Begin
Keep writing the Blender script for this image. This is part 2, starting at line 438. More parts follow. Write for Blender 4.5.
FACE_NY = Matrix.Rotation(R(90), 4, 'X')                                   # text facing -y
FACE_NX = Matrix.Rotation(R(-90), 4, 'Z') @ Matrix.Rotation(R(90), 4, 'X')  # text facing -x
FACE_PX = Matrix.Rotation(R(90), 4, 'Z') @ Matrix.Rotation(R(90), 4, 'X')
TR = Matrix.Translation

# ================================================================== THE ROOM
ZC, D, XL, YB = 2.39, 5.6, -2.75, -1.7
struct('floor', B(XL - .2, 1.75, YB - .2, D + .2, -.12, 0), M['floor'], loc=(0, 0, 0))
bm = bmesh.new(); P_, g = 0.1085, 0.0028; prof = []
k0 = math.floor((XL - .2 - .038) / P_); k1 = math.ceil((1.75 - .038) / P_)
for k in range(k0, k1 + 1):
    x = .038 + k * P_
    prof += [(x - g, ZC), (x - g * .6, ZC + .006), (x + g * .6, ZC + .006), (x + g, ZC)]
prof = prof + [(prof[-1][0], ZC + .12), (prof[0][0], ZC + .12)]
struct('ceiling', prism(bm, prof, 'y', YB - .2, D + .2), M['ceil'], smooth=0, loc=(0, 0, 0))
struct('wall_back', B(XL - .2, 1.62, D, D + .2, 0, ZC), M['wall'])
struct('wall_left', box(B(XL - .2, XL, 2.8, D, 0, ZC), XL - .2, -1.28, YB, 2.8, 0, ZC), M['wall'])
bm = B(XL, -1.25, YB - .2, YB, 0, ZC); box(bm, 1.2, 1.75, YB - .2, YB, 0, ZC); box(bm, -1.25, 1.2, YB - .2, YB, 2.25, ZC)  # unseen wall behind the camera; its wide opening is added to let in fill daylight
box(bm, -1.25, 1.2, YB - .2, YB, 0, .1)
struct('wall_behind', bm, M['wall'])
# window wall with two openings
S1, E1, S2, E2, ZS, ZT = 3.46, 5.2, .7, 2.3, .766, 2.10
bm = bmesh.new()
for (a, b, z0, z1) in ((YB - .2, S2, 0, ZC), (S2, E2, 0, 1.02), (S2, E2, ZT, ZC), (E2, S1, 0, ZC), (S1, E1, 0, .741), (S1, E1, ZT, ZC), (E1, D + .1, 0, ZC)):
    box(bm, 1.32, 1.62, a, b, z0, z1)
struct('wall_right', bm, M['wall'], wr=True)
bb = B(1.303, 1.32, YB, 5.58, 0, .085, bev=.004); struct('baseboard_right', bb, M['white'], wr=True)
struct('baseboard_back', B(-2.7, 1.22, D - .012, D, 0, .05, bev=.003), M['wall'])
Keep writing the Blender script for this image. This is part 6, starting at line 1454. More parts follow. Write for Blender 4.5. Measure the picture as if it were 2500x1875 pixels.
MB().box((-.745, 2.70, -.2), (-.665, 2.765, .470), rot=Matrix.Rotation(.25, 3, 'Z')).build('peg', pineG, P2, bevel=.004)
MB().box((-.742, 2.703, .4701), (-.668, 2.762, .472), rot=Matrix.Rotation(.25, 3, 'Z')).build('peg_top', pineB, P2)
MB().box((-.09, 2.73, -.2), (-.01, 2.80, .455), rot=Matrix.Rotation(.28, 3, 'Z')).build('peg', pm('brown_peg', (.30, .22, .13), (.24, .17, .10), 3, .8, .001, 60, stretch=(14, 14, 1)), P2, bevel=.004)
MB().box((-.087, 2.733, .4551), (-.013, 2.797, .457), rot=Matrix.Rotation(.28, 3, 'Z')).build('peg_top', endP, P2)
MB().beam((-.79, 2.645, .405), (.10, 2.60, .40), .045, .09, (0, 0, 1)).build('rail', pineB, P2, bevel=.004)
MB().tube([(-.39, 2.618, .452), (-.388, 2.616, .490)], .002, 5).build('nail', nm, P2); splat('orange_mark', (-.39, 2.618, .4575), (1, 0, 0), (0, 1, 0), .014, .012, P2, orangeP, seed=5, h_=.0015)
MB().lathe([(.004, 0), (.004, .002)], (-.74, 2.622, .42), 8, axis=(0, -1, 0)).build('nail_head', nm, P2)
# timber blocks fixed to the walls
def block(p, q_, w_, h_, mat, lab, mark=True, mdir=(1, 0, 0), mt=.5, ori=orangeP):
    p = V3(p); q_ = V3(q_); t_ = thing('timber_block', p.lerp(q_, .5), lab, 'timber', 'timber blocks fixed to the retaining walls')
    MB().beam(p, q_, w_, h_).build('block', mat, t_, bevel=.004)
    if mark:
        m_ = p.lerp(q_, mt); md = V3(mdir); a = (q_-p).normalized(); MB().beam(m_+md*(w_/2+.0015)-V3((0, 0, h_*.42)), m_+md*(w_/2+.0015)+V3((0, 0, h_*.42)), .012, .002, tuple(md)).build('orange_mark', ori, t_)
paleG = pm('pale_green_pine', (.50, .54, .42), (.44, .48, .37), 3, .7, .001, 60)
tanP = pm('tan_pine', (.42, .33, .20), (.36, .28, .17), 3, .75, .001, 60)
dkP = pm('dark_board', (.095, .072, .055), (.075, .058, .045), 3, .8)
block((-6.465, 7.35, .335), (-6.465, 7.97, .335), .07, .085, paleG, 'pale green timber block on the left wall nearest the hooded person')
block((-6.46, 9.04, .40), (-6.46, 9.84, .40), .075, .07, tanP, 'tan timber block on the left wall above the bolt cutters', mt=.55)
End
Quote exactly the stretch of lines above that starts at the first one and ends at the line with "struct('baseboard_back', B(-2.7, 1.22, D", and nothing beyond it.

Keep writing the Blender script for this image. This is part 2, starting at line 438. More parts follow. Write for Blender 4.5.
FACE_NY = Matrix.Rotation(R(90), 4, 'X')                                   # text facing -y
FACE_NX = Matrix.Rotation(R(-90), 4, 'Z') @ Matrix.Rotation(R(90), 4, 'X')  # text facing -x
FACE_PX = Matrix.Rotation(R(90), 4, 'Z') @ Matrix.Rotation(R(90), 4, 'X')
TR = Matrix.Translation

# ================================================================== THE ROOM
ZC, D, XL, YB = 2.39, 5.6, -2.75, -1.7
struct('floor', B(XL - .2, 1.75, YB - .2, D + .2, -.12, 0), M['floor'], loc=(0, 0, 0))
bm = bmesh.new(); P_, g = 0.1085, 0.0028; prof = []
k0 = math.floor((XL - .2 - .038) / P_); k1 = math.ceil((1.75 - .038) / P_)
for k in range(k0, k1 + 1):
    x = .038 + k * P_
    prof += [(x - g, ZC), (x - g * .6, ZC + .006), (x + g * .6, ZC + .006), (x + g, ZC)]
prof = prof + [(prof[-1][0], ZC + .12), (prof[0][0], ZC + .12)]
struct('ceiling', prism(bm, prof, 'y', YB - .2, D + .2), M['ceil'], smooth=0, loc=(0, 0, 0))
struct('wall_back', B(XL - .2, 1.62, D, D + .2, 0, ZC), M['wall'])
struct('wall_left', box(B(XL - .2, XL, 2.8, D, 0, ZC), XL - .2, -1.28, YB, 2.8, 0, ZC), M['wall'])
bm = B(XL, -1.25, YB - .2, YB, 0, ZC); box(bm, 1.2, 1.75, YB - .2, YB, 0, ZC); box(bm, -1.25, 1.2, YB - .2, YB, 2.25, ZC)  # unseen wall behind the camera; its wide opening is added to let in fill daylight
box(bm, -1.25, 1.2, YB - .2, YB, 0, .1)
struct('wall_behind', bm, M['wall'])
# window wall with two openings
S1, E1, S2, E2, ZS, ZT = 3.46, 5.2, .7, 2.3, .766, 2.10
bm = bmesh.new()
for (a, b, z0, z1) in ((YB - .2, S2, 0, ZC), (S2, E2, 0, 1.02), (S2, E2, ZT, ZC), (E2, S1, 0, ZC), (S1, E1, 0, .741), (S1, E1, ZT, ZC), (E1, D + .1, 0, ZC)):
    box(bm, 1.32, 1.62, a, b, z0, z1)
struct('wall_right', bm, M['wall'], wr=True)
bb = B(1.303, 1.32, YB, 5.58, 0, .085, bev=.004); struct('baseboard_right', bb, M['white'], wr=True)
struct('baseboard_back', B(-2.7, 1.22, D - .012, D, 0, .05, bev=.003), M['wall'])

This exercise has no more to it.